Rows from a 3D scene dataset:
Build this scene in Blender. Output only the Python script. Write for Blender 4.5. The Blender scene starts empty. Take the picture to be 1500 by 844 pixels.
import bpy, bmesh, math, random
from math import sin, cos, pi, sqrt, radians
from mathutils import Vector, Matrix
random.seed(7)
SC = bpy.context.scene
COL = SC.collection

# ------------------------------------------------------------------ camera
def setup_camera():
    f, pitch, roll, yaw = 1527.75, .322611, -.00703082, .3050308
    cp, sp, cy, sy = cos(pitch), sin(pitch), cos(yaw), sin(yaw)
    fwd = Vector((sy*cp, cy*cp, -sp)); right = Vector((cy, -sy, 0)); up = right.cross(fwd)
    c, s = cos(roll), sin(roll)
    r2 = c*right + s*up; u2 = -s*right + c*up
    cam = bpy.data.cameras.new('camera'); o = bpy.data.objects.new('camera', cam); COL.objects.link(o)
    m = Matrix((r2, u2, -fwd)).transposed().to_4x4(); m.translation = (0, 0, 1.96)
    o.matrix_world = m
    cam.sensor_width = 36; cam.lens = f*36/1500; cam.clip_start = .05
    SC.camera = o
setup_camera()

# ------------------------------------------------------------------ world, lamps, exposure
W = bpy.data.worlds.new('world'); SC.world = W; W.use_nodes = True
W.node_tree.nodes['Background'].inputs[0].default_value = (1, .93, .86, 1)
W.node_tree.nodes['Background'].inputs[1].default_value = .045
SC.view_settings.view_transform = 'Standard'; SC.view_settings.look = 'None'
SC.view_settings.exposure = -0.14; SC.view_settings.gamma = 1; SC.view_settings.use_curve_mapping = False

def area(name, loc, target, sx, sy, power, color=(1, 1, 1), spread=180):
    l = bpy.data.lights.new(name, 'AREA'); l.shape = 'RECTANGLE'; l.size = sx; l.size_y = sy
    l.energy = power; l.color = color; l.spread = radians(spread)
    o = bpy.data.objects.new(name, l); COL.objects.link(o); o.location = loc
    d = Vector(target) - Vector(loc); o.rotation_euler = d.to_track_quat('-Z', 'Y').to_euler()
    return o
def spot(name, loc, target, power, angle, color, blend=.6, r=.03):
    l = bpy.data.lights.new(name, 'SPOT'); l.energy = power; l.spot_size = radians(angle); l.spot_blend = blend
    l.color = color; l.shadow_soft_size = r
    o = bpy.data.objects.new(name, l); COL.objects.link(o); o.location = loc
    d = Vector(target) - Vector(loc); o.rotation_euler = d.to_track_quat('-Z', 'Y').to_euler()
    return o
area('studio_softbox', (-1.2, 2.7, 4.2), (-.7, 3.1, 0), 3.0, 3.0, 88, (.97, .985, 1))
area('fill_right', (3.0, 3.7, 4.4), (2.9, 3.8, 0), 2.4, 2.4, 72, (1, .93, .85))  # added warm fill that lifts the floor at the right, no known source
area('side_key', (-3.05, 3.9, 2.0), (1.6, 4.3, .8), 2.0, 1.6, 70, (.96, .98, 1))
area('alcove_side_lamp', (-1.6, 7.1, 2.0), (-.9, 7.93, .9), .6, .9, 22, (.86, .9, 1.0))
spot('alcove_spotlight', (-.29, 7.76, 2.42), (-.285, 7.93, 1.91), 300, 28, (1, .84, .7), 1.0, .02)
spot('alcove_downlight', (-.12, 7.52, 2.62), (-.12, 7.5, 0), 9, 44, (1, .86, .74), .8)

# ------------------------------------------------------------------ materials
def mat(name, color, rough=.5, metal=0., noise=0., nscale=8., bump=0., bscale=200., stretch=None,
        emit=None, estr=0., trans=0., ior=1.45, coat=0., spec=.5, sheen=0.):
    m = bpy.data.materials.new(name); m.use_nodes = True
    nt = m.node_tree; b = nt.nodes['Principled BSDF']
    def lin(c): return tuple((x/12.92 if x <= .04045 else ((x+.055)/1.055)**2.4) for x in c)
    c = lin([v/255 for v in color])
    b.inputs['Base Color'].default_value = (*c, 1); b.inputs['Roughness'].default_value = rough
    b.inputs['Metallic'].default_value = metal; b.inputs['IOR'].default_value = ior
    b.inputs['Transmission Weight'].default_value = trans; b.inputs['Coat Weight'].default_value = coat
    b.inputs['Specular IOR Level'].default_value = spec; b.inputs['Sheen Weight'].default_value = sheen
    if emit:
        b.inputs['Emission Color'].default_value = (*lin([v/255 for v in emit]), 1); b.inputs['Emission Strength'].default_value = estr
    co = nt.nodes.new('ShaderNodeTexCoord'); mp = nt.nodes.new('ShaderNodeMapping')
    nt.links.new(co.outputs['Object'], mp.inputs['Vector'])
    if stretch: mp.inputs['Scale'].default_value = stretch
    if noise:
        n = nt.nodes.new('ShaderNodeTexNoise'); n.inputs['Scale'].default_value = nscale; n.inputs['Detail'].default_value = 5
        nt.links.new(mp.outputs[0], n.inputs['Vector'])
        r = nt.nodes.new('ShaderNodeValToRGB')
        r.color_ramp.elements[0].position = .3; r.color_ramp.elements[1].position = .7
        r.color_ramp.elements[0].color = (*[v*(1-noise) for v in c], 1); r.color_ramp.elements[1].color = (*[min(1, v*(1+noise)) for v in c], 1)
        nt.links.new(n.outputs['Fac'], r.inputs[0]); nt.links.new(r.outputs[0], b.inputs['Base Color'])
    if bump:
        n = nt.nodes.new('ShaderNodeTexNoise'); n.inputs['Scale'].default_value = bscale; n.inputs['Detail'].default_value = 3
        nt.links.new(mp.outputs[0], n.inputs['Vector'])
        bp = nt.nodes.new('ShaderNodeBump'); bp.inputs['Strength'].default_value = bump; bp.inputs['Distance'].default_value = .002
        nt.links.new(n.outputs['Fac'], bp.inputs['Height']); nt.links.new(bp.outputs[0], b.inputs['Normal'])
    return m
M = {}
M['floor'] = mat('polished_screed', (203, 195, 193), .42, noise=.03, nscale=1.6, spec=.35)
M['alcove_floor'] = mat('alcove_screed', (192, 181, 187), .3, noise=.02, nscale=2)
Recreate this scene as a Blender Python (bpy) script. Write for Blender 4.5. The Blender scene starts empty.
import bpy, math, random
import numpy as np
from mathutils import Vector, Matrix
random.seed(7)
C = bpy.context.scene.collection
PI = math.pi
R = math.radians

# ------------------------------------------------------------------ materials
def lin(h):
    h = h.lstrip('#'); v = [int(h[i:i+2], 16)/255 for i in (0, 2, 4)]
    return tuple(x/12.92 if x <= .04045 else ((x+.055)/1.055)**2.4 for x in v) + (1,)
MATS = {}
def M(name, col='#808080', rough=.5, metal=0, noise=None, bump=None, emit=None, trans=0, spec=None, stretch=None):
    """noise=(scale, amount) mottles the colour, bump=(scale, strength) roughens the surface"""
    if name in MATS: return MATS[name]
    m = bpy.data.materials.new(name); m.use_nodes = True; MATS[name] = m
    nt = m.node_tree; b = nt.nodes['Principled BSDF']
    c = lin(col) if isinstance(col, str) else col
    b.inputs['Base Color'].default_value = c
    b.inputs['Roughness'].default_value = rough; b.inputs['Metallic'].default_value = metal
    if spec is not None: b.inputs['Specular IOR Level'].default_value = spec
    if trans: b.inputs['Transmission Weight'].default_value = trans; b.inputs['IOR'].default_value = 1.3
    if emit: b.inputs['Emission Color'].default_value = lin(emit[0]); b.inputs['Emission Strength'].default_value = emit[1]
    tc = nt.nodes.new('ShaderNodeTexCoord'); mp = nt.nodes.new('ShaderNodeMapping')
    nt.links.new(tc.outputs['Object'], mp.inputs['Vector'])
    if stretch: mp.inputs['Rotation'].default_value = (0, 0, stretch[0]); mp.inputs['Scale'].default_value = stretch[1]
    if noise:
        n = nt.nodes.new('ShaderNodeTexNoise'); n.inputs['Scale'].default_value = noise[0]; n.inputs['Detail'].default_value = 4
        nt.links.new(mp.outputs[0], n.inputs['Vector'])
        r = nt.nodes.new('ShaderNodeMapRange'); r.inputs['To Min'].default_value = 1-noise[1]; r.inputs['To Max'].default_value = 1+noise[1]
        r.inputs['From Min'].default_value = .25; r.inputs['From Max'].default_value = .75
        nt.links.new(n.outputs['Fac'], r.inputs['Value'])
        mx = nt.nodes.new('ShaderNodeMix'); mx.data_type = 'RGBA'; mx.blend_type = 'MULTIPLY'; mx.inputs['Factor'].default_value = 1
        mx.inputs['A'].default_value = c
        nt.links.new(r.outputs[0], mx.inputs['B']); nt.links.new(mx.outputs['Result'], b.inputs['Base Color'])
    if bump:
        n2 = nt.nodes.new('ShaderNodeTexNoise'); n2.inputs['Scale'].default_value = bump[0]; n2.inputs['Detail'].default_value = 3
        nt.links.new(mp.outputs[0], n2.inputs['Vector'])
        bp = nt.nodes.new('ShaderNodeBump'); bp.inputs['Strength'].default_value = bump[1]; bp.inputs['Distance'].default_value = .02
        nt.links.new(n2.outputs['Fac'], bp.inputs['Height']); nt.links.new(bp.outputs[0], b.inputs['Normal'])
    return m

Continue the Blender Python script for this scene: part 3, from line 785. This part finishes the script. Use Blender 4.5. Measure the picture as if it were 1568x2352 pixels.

Given problem -
Start at the line with "Recreate this scene" and stop after the line with "R = math.radians". Repeat exactly the lines in that range.

Result -
Recreate this scene as a Blender Python (bpy) script. Write for Blender 4.5. The Blender scene starts empty.
import bpy, math, random
import numpy as np
from mathutils import Vector, Matrix
random.seed(7)
C = bpy.context.scene.collection
PI = math.pi
R = math.radians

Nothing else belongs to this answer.